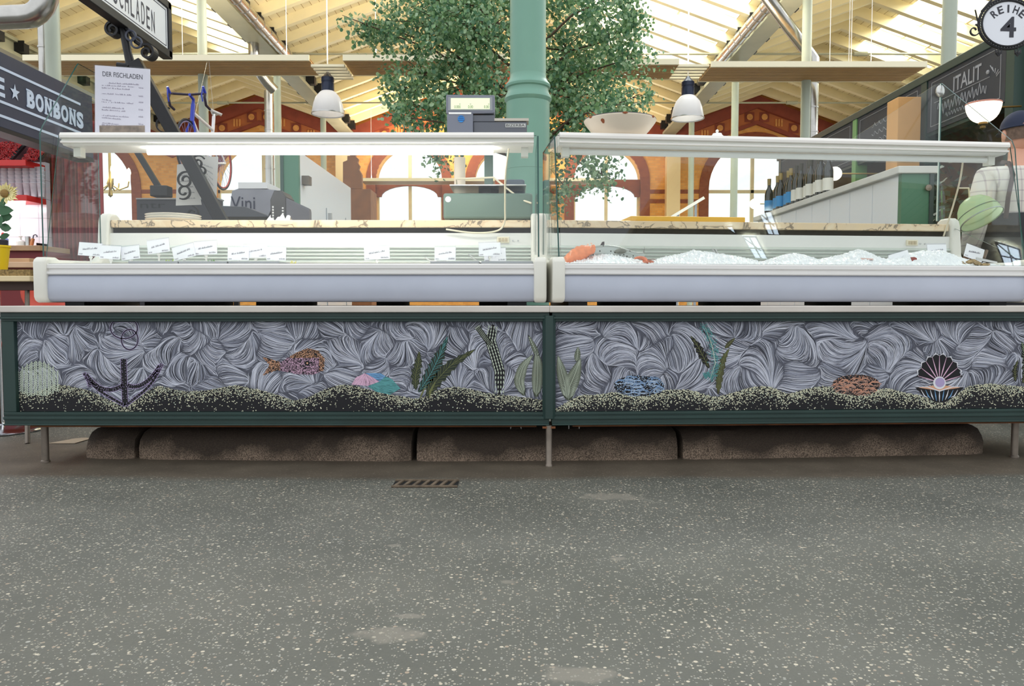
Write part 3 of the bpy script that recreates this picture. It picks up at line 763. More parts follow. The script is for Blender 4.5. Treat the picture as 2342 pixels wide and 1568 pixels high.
def waves(side, x0, x1, y0, y1, sand, dx, dy):
    art = Art(side); X, Ys = smooth_curve(sand)
    seeds = []
    ny = int((y1 - y0) / dy) + 1; nx = int((x1 - x0) / dx) + 2
    for j in range(ny):
        for i in range(nx):
            seeds.append((x0 + (i - .25 + .5 * (j % 2)) * dx + rng.uniform(-.32, .32) * dx, y0 + (j + .1) * dy + rng.uniform(-.3, .3) * dy))
    S = np.array(seeds); n = len(S)
    a0 = rng.uniform(0, 2*PI, n); cu = rng.uniform(-1.5, 1.5, n); cv = rng.uniform(-1.5, 1.5, n)
    def warp(P):
        x, y = P[:, 0], P[:, 1]
        return P + np.stack([14*np.sin(y/31. + x/90.) + 7*np.sin(y/13. + 1.3), 13*np.sin(x/37. - y/80.) + 6*np.sin(x/15.)], 1)
    def near(P):
        Q = warp(P); D = np.linalg.norm(Q[:, None, :] - S[None], axis=2)
        o = np.argsort(D, axis=1)[:, :2]; r = np.arange(len(P))
        return o[:, 0], o[:, 1], D[r, o[:, 1]] - D[r, o[:, 0]]
    def field(P, c, c2, gap):
        d = (P - S[c]) / 48.0
        a = a0[c] + cu[c] * d[:, 0] + cv[c] * d[:, 1]
        v = np.stack([np.cos(a), np.sin(a)], 1)
        b = S[c2] - S[c]; t = np.stack([-b[:, 1], b[:, 0]], 1); t /= np.linalg.norm(t, axis=1, keepdims=True) + 1e-9
        t *= np.sign((t * v).sum(1))[:, None] + 1e-9
        w = np.exp(-gap / 11.0)[:, None]
        v = v * (1 - w) + t * w
        return v / (np.linalg.norm(v, axis=1, keepdims=True) + 1e-9)
    NS = int((x1 - x0) * 6.0)
    P0 = np.stack([rng.uniform(x0, x1, NS), rng.uniform(y0, y1, NS)], 1)
    P0 = P0[P0[:, 1] < np.interp(P0[:, 0], X, Ys)]
    c, c2, g = near(P0)
    halves = []
    for sg in (1, -1):
        P = P0.copy(); alive = np.ones(len(P), bool); tr = [P.copy()]; al = [alive.copy()]; pv = None
        cc2, gg = c2, g
        for it in range(13):
            v = field(P, c, cc2, gg)
            if pv is None: v = v * sg
            else:
                s_ = np.sign((v * pv).sum(1)); s_[s_ == 0] = 1; v = v * s_[:, None]
            pv = v; P = P + v * 3.6
            cn, cc2, gg = near(P)
            alive = alive & (cn == c) & (P[:, 0] > x0) & (P[:, 0] < x1) & (P[:, 1] > y0) & (P[:, 1] < np.interp(P[:, 0], X, Ys) + 2)
            cc2 = np.where(cn == c, cc2, c2)
            tr.append(P.copy()); al.append(alive.copy())
        halves.append((np.array(tr), np.array(al)))
    tone = rng.choice([0, 0, 1, 1, 2, 3], len(P0)); wid = rng.uniform(.42, .9, len(P0))
    for i in range(len(P0)):
        f1 = halves[0][0][:int(halves[0][1][:, i].sum()), i]; f2 = halves[1][0][:int(halves[1][1][:, i].sum()), i]
        pts = np.concatenate([f2[::-1], f1[1:]])
        if len(pts) >= 4: art.rib(pts, wid[i], int(tone[i]), .0004 + .0003 * rng.random())
    return art
def sand(side, sandpts, x0, x1, yb, count):
    art = Art(side); X, Ys = smooth_curve(sandpts)
    for i in range(len(X) - 1):
        if X[i+1] <= x0 or X[i] >= x1: continue
        a, b_ = max(X[i], x0), min(X[i+1], x1)
        art.poly([(a, np.interp(a, X, Ys)), (b_, np.interp(b_, X, Ys)), (b_, yb), (a, yb)], 0, .0009)
    for k in range(count):
        x = rng.uniform(x0 + 2, x1 - 2); y = np.interp(x, X, Ys) + (abs(rng.normal(0, 14)) if rng.random() < .82 else rng.uniform(0, 60)) - 1
        if y < yb - 2: art.dot(x, y, rng.uniform(.6, 1.35), 1 if rng.random() < .8 else 2, .0013, 5, 1.25)
    return art
def leaf(art, spine, hw, fill, ink, jag=0, veins=14, vw=1.0, lift=.0015, mid=True):
    P = np.array(spine, float); m = 40
    t = np.linspace(0, 1, len(P)); u = np.linspace(0, 1, m)
    S_ = np.stack([np.interp(u, t, P[:, 0]), np.interp(u, t, P[:, 1])], 1)
    k = np.ones(7) / 7
    for q in (0, 1):
        S_[3:-3, q] = np.convolve(S_[:, q], k, 'valid')
    T_ = np.gradient(S_, axis=0); T_ /= np.linalg.norm(T_, axis=1, keepdims=True) + 1e-9; Nn = np.stack([-T_[:, 1], T_[:, 0]], 1)
    prof = hw * np.sin(PI * np.clip(u, 0, 1) ** .8) ** .8
    if jag: prof = prof * (1 - .45 * ((u * jag) % 1.0))
    A = S_ + Nn * prof[:, None]; B = S_ - Nn * prof[:, None]
    if fill is not None:
        for i in range(m - 1): art.poly([A[i], A[i+1], B[i+1], B[i]], fill, lift)
    if mid: art.rib(S_[:-1], vw * 1.2, ink, lift + .0005)
    for i in range(2, m - 4, max(1, m // veins)):
        j = min(m - 1, i + 4)
        art.rib([S_[i], S_[i]*.4 + A[j]*.6 + T_[i]*1, A[j]], vw, ink, lift + .0005); art.rib([S_[i], S_[i]*.4 + B[j]*.6 + T_[i]*1, B[j]], vw, ink, lift + .0005)
    return A, B
boards = {}
for side, nm in (('L', 'left'), ('R', 'right')):
    s0, s1 = (SL0 + .05, -.02) if side == 'L' else (.02, SR1 - .04)
    b = MB(); rbox(b, side, s0, s1, BD, BD + .012, ZB0 - .005, ZB1 + .005)
    boards[side] = b.build('chalkboard', M('chalk_dusted_board', (84, 86, 98), .85, noise=(9, .3)), cnt)
boards['L']['label'] = 'chalkboard with anchor, fish and seaweed on swirling waves'; boards['R']['label'] = 'chalkboard with rocks, seaweed and open shell with pearl'
waves('L', 37, 1243, 733, 935, SANDL, 74, 62).mb.build('chalk_waves', CH + [CBLK], boards['L'])
waves('R', 1269, 2342 + 20, 733, 938, SANDR, 92, 66).mb.build('chalk_waves', CH + [CBLK], boards['R'])
sand('L', SANDL, 37, 1243, 943, 4300).mb.build('chalk_sand', [CBLK, CYEL, CSEA], boards['L'])
sand('R', SANDR, 1269, 2362, 943, 5200).mb.build('chalk_sand', [CBLK, CYEL, CSEA], boards['R'])
# coral
A = Art('L')
for k in range(9):
    t = (k - 4) / 4.0; x = 87 + t * 42; h0 = 828 + 22 * t * t; h1 = 906 - 14 * t * t
    y = h0
    while y < h1:
        for sg in (-1, 1): A.rib([(x + sg*.5 + (x-87)*.02, y + 3), (x + sg*3.2, y), (x + sg*4.8, y - 4)], 3.0, 0, .0016)
        y += 5.2
A.mb.build('chalk_coral', [CSEA], boards['L'])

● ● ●

Replicate the material above verbatim; images stay out of the copy.

:: Written response ::
Write part 3 of the bpy script that recreates this picture. It picks up at line 763. More parts follow. The script is for Blender 4.5. Treat the picture as 2342 pixels wide and 1568 pixels high.
def waves(side, x0, x1, y0, y1, sand, dx, dy):
    art = Art(side); X, Ys = smooth_curve(sand)
    seeds = []
    ny = int((y1 - y0) / dy) + 1; nx = int((x1 - x0) / dx) + 2
    for j in range(ny):
        for i in range(nx):
            seeds.append((x0 + (i - .25 + .5 * (j % 2)) * dx + rng.uniform(-.32, .32) * dx, y0 + (j + .1) * dy + rng.uniform(-.3, .3) * dy))
    S = np.array(seeds); n = len(S)
    a0 = rng.uniform(0, 2*PI, n); cu = rng.uniform(-1.5, 1.5, n); cv = rng.uniform(-1.5, 1.5, n)
    def warp(P):
        x, y = P[:, 0], P[:, 1]
        return P + np.stack([14*np.sin(y/31. + x/90.) + 7*np.sin(y/13. + 1.3), 13*np.sin(x/37. - y/80.) + 6*np.sin(x/15.)], 1)
    def near(P):
        Q = warp(P); D = np.linalg.norm(Q[:, None, :] - S[None], axis=2)
        o = np.argsort(D, axis=1)[:, :2]; r = np.arange(len(P))
        return o[:, 0], o[:, 1], D[r, o[:, 1]] - D[r, o[:, 0]]
    def field(P, c, c2, gap):
        d = (P - S[c]) / 48.0
        a = a0[c] + cu[c] * d[:, 0] + cv[c] * d[:, 1]
        v = np.stack([np.cos(a), np.sin(a)], 1)
        b = S[c2] - S[c]; t = np.stack([-b[:, 1], b[:, 0]], 1); t /= np.linalg.norm(t, axis=1, keepdims=True) + 1e-9
        t *= np.sign((t * v).sum(1))[:, None] + 1e-9
        w = np.exp(-gap / 11.0)[:, None]
        v = v * (1 - w) + t * w
        return v / (np.linalg.norm(v, axis=1, keepdims=True) + 1e-9)
    NS = int((x1 - x0) * 6.0)
    P0 = np.stack([rng.uniform(x0, x1, NS), rng.uniform(y0, y1, NS)], 1)
    P0 = P0[P0[:, 1] < np.interp(P0[:, 0], X, Ys)]
    c, c2, g = near(P0)
    halves = []
    for sg in (1, -1):
        P = P0.copy(); alive = np.ones(len(P), bool); tr = [P.copy()]; al = [alive.copy()]; pv = None
        cc2, gg = c2, g
        for it in range(13):
            v = field(P, c, cc2, gg)
            if pv is None: v = v * sg
            else:
                s_ = np.sign((v * pv).sum(1)); s_[s_ == 0] = 1; v = v * s_[:, None]
            pv = v; P = P + v * 3.6
            cn, cc2, gg = near(P)
            alive = alive & (cn == c) & (P[:, 0] > x0) & (P[:, 0] < x1) & (P[:, 1] > y0) & (P[:, 1] < np.interp(P[:, 0], X, Ys) + 2)
            cc2 = np.where(cn == c, cc2, c2)
            tr.append(P.copy()); al.append(alive.copy())
        halves.append((np.array(tr), np.array(al)))
    tone = rng.choice([0, 0, 1, 1, 2, 3], len(P0)); wid = rng.uniform(.42, .9, len(P0))
    for i in range(len(P0)):
        f1 = halves[0][0][:int(halves[0][1][:, i].sum()), i]; f2 = halves[1][0][:int(halves[1][1][:, i].sum()), i]
        pts = np.concatenate([f2[::-1], f1[1:]])
        if len(pts) >= 4: art.rib(pts, wid[i], int(tone[i]), .0004 + .0003 * rng.random())
    return art
def sand(side, sandpts, x0, x1, yb, count):
    art = Art(side); X, Ys = smooth_curve(sandpts)
    for i in range(len(X) - 1):
        if X[i+1] <= x0 or X[i] >= x1: continue
        a, b_ = max(X[i], x0), min(X[i+1], x1)
        art.poly([(a, np.interp(a, X, Ys)), (b_, np.interp(b_, X, Ys)), (b_, yb), (a, yb)], 0, .0009)
    for k in range(count):
        x = rng.uniform(x0 + 2, x1 - 2); y = np.interp(x, X, Ys) + (abs(rng.normal(0, 14)) if rng.random() < .82 else rng.uniform(0, 60)) - 1
        if y < yb - 2: art.dot(x, y, rng.uniform(.6, 1.35), 1 if rng.random() < .8 else 2, .0013, 5, 1.25)
    return art
def leaf(art, spine, hw, fill, ink, jag=0, veins=14, vw=1.0, lift=.0015, mid=True):
    P = np.array(spine, float); m = 40
    t = np.linspace(0, 1, len(P)); u = np.linspace(0, 1, m)
    S_ = np.stack([np.interp(u, t, P[:, 0]), np.interp(u, t, P[:, 1])], 1)
    k = np.ones(7) / 7
    for q in (0, 1):
        S_[3:-3, q] = np.convolve(S_[:, q], k, 'valid')
    T_ = np.gradient(S_, axis=0); T_ /= np.linalg.norm(T_, axis=1, keepdims=True) + 1e-9; Nn = np.stack([-T_[:, 1], T_[:, 0]], 1)
    prof = hw * np.sin(PI * np.clip(u, 0, 1) ** .8) ** .8
    if jag: prof = prof * (1 - .45 * ((u * jag) % 1.0))
    A = S_ + Nn * prof[:, None]; B = S_ - Nn * prof[:, None]
    if fill is not None:
        for i in range(m - 1): art.poly([A[i], A[i+1], B[i+1], B[i]], fill, lift)
    if mid: art.rib(S_[:-1], vw * 1.2, ink, lift + .0005)
    for i in range(2, m - 4, max(1, m // veins)):
        j = min(m - 1, i + 4)
        art.rib([S_[i], S_[i]*.4 + A[j]*.6 + T_[i]*1, A[j]], vw, ink, lift + .0005); art.rib([S_[i], S_[i]*.4 + B[j]*.6 + T_[i]*1, B[j]], vw, ink, lift + .0005)
    return A, B
boards = {}
for side, nm in (('L', 'left'), ('R', 'right')):
    s0, s1 = (SL0 + .05, -.02) if side == 'L' else (.02, SR1 - .04)
    b = MB(); rbox(b, side, s0, s1, BD, BD + .012, ZB0 - .005, ZB1 + .005)
    boards[side] = b.build('chalkboard', M('chalk_dusted_board', (84, 86, 98), .85, noise=(9, .3)), cnt)
boards['L']['label'] = 'chalkboard with anchor, fish and seaweed on swirling waves'; boards['R']['label'] = 'chalkboard with rocks, seaweed and open shell with pearl'
waves('L', 37, 1243, 733, 935, SANDL, 74, 62).mb.build('chalk_waves', CH + [CBLK], boards['L'])
waves('R', 1269, 2342 + 20, 733, 938, SANDR, 92, 66).mb.build('chalk_waves', CH + [CBLK], boards['R'])
sand('L', SANDL, 37, 1243, 943, 4300).mb.build('chalk_sand', [CBLK, CYEL, CSEA], boards['L'])
sand('R', SANDR, 1269, 2362, 943, 5200).mb.build('chalk_sand', [CBLK, CYEL, CSEA], boards['R'])
# coral
A = Art('L')
for k in range(9):
    t = (k - 4) / 4.0; x = 87 + t * 42; h0 = 828 + 22 * t * t; h1 = 906 - 14 * t * t
    y = h0
    while y < h1:
        for sg in (-1, 1): A.rib([(x + sg*.5 + (x-87)*.02, y + 3), (x + sg*3.2, y), (x + sg*4.8, y - 4)], 3.0, 0, .0016)
        y += 5.2
A.mb.build('chalk_coral', [CSEA], boards['L'])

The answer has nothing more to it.